Its a different film, yeah, but a worse lens than the Zeiss (Canon FD 50mm 1.4, NOT the S.S.C. version) but the grain is really lovely, the best grain I’ve seen from HP5, and the images are certainly sharp enough.
FG7 is great, but it’s not very flexible. You can’t really push film too much, nor can you pull it. I really want to do both of those things after I narrow down my film choices. Xtol can pull and push, and depending on the dilution you can increase sharpness. It’s a very flexible developer, and because it came along in 1995 or thereabouts, I didn’t know about it when I learned film development.

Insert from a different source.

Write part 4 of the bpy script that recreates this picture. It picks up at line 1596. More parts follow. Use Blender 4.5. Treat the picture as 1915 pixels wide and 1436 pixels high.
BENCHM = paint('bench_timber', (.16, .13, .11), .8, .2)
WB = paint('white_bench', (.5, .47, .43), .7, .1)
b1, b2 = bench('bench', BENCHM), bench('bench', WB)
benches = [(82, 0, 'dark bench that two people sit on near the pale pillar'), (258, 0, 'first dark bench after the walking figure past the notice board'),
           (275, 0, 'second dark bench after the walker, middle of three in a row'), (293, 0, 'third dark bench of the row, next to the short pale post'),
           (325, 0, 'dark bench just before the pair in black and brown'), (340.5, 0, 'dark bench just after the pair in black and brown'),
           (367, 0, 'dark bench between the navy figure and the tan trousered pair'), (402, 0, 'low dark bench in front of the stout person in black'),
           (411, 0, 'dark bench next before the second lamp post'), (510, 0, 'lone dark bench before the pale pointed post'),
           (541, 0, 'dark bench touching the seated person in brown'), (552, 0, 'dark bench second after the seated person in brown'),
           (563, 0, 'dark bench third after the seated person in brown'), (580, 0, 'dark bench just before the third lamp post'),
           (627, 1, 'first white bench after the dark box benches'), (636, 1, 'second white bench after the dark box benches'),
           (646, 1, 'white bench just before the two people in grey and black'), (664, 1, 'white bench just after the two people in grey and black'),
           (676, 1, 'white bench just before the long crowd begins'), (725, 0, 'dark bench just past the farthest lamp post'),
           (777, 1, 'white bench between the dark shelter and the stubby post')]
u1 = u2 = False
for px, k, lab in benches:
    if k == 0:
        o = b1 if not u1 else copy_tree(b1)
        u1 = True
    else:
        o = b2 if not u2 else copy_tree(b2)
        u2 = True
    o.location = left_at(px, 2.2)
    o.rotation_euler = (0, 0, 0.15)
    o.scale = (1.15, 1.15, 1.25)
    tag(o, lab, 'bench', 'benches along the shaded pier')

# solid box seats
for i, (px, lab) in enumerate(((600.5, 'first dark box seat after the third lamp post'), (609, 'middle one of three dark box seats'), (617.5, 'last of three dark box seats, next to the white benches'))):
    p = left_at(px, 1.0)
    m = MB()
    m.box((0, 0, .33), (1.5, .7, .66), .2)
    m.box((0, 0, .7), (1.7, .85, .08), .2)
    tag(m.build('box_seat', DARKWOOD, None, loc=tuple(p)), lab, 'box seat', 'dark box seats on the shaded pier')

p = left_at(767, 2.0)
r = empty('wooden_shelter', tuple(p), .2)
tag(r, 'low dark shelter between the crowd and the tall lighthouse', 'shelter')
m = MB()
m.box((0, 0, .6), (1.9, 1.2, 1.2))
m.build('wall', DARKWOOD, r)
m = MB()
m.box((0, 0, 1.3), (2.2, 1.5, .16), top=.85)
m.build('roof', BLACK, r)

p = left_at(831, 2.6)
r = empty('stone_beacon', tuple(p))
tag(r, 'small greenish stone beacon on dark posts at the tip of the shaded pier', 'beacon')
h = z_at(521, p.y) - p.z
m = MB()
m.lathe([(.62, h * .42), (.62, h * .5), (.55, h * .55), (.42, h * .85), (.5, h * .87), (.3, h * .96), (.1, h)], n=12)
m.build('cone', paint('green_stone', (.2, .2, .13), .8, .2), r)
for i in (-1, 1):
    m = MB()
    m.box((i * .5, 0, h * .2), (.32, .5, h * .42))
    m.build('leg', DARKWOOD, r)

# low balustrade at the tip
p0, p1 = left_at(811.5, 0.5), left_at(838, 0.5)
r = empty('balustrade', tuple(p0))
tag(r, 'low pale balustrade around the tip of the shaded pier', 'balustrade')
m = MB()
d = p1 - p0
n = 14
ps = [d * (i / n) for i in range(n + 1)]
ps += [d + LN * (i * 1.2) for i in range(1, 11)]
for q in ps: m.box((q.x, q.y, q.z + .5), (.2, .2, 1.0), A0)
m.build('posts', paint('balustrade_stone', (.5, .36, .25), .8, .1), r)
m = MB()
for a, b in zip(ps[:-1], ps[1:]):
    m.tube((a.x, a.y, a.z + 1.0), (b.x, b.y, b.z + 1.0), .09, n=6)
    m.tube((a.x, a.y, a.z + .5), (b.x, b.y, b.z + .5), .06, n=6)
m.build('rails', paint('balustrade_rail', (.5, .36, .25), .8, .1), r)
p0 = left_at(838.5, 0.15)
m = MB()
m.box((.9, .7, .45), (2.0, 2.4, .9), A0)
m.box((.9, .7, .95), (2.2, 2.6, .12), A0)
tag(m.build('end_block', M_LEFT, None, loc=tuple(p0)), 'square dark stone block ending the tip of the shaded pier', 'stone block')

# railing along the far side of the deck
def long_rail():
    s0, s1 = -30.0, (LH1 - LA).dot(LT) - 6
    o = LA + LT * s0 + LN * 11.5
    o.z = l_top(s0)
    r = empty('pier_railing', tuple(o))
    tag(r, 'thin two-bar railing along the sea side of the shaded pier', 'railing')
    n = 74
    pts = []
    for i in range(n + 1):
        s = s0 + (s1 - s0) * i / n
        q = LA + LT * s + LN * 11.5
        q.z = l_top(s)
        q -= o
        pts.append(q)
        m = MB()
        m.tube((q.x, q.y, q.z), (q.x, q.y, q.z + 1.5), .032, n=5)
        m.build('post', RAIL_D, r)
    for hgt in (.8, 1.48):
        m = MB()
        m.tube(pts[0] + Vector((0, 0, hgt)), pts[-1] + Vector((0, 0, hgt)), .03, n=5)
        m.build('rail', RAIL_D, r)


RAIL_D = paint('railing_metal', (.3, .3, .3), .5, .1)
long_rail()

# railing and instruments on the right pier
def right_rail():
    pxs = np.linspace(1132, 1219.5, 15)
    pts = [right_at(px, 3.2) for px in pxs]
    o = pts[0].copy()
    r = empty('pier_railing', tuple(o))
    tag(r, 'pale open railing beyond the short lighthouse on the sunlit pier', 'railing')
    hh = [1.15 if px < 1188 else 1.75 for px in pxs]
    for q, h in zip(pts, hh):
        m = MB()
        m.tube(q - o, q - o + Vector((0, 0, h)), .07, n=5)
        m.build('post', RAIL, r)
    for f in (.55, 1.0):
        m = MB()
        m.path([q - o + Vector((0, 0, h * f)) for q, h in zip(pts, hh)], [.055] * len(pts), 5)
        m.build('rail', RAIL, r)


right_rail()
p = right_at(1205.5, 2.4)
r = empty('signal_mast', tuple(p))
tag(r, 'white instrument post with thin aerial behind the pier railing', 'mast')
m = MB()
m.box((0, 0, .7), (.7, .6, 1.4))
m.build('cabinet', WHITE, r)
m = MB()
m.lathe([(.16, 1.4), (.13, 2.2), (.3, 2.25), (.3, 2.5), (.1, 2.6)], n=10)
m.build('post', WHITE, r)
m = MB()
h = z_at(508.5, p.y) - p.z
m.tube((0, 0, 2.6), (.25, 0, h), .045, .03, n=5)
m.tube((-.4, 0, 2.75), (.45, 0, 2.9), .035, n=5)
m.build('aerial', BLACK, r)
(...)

I may be stocking up on Xtol.
Well, no, I’m not back in SF, but just got around to scanning in more shots from that trip in the middle of March. I developed these at the same time as I developed that last roll from Rio. Man, the tones in this roll of HP5 (developed in FG7) are just wonderful, and I think really deliver the possibilities of the Zeiss glass. One thing I’ve discovered lately is that if I a number of images I like from one roll, I should just blog the bunch of them at once instead of breaking them up into separate posts. I think it shows a little more about what I was thinking that day and the images tend to work together better than they work alone.
Just love the guy with the headphones on towards the front. Yeah, that’s my shadow.
Right after this shot I sat down (next to the guy with the headphones, who was boppin’ to his tunes) and switched to a roll of FP4 and took this shot.
Posting some shots from one of the last rolls from my trip to Rio. Most of the images from the Hippie Market was captured on Tri-X; I had one roll of HP5 with me and all the images in this post were from that roll.


I think this is the last roll from Rio I had left to scan; it’s possible there might be one more. There is one roll of color negative film I shot there, which is going off to be processed this week. As I look at these images and compare them to the rolls of Tri-X, I think that HP5 comes out the winner for me overall. I am glad I loaded both films that day and could compare both in the same light and content.
Saturday evening I went out with Peg, armed with the Mamiya 645e, couple lenses, hand held meter and my tripod. For an hour I wandered around a nature walk near the house, capturing nothing special; a couple of bushes, some wildflowers, the clouds, and a fence post. I exposed a roll of Pan F, one roll of Velvia 50, and one roll of Portra. 45 frames, nothing special, playing around. Sloweed down, of course, because I used the tripod for every shot, had to reload three times. But my goodness what a wonderful time, what a great way to spend an hour on a warm spring day late in the afternoon. No agenda, nothing to ‘get’ a shot of, just capturing what I saw. So much fun, I can’t even begin to describe it.
I love photography.
Been a bit busy at work, so for the time being I’m just going to try going through the archives and posting images I missed without much commentary. Even though I am aware that longer posts generate more comments, I also know that the images get viewed anyway. These will all be images that intrigue me in one way or ‘tother.
This image is from a roll of HP5 I captured on a trip to Chicago in January. I just developed it last weekend, and after having worked so much lately with Tri-X, the difference in look and feel from the Ilford film was striking, and there is definitely a more punchy look to the HP5, which I admit I prefer overall. Developed in FG7.